Ken McBride, a Californian, said the idea came to him about two years ago. He has been lining up team members and supporters every since.
What brought the team to Ovid about the middle of last week was the presence of a single-engine biplane, the Antonov AN-2, here since being acquired by Ovid resident Pete Depew a few years back.
The craft was last flown a couple of years ago. A Texas man bought the plane and has since sold it to the Greenland team. Now, McBride said, it's a matter of readying it for the journey. If all goes according to plan, the AN-2 should be at the crash scene in Greenland in three to five days, the bird nests, droppings and pesky hornets of Ovid just a memory.
Of the eight-man Greenland team, two will be aboard the AN-2 with equipment and supplies. Six others have opted to fly commercially and thus reduce the load for the AN-2. The Greenland team never gets far from the AN-2 at the Ovid Airport. In fact, the men, 45 to 63 years of age and mostly from California, get their rest in sleeping bags.
Talking about the coming P-38 restoration at his shop in California, McBride said the team could end up with a plane worth some $4.5 million to $5 million.
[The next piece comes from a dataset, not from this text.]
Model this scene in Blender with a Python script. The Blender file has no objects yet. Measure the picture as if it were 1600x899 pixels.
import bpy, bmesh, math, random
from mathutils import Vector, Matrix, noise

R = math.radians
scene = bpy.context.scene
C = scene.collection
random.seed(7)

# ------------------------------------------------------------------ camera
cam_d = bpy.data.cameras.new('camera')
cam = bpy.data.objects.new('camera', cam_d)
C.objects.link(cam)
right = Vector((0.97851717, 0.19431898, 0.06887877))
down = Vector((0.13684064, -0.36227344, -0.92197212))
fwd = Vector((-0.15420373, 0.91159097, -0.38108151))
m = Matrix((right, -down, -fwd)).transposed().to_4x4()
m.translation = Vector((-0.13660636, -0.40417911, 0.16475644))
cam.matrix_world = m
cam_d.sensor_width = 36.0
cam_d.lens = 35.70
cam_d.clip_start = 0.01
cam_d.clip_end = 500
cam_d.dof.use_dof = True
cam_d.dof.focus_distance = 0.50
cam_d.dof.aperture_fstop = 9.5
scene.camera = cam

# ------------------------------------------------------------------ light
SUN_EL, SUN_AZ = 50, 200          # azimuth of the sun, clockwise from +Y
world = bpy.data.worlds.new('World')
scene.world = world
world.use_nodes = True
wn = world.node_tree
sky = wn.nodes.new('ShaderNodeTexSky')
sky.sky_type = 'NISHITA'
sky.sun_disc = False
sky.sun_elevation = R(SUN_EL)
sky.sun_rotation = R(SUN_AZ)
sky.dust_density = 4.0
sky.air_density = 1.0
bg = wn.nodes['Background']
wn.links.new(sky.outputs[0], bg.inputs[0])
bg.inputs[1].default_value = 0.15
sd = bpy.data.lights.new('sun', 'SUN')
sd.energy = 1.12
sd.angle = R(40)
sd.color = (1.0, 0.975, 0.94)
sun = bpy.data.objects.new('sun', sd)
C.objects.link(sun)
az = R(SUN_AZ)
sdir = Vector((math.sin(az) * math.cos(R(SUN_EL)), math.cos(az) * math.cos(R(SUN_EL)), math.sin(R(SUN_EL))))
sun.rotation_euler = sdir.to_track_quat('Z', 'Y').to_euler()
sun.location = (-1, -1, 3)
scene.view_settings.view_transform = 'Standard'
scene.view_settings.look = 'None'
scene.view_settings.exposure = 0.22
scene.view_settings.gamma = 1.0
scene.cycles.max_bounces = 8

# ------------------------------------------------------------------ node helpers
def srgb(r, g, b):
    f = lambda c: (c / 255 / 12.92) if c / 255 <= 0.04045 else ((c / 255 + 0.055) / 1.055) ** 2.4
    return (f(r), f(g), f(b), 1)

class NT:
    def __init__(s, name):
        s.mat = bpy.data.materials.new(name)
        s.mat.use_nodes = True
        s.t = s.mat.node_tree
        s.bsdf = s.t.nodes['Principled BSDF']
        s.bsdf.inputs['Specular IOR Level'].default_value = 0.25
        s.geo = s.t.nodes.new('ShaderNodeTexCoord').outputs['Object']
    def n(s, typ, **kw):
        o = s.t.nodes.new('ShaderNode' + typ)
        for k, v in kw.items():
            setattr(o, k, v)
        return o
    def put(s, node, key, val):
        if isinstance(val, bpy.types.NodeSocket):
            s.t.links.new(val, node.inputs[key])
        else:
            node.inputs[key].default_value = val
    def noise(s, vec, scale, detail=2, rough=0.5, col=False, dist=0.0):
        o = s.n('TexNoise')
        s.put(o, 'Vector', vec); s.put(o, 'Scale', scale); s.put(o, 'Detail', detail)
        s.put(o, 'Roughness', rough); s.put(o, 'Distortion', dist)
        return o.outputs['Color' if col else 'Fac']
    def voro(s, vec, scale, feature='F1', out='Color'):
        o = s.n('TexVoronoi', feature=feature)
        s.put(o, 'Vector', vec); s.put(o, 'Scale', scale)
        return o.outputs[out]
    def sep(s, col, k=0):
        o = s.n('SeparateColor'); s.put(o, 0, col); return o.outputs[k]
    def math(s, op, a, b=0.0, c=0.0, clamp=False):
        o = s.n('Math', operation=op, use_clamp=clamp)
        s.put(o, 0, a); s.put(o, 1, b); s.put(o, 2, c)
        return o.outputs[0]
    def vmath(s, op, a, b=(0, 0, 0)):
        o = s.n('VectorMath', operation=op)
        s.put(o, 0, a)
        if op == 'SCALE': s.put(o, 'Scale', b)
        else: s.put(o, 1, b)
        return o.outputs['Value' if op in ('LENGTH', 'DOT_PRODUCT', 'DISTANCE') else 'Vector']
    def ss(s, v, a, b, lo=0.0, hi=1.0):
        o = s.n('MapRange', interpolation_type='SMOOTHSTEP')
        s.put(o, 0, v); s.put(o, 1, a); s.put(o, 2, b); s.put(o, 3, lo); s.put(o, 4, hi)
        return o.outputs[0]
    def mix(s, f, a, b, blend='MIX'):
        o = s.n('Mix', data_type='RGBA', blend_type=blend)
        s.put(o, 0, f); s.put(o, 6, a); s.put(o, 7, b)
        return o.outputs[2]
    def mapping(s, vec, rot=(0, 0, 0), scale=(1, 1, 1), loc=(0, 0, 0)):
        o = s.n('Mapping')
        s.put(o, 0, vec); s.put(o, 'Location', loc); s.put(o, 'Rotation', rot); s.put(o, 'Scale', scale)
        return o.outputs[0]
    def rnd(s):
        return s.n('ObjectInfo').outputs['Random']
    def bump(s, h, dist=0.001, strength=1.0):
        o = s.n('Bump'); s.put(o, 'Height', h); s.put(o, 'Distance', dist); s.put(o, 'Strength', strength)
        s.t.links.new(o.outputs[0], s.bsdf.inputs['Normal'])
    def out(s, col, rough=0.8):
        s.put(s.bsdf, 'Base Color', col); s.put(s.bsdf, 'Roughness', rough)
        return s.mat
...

A profit will hinge on what it ultimately costs to restore the craft. He sounded a word of warning: "The trouble with a project like this is that so much can go wrong." Weather could be a major headache.
Glacier Girl, the P-38 recovered in 1992 and restored, came with a cost of some $3 million. Crews used various equipment and streams of hot water to create a 42-inch wide tunnel and employed a thermal meltdown generator to reach the plane. The generator chews into the ice at about two feet an hour. Pieces of the P-38 were removed one at a time. Glacier Girl, airborne once again, sold for $7 million.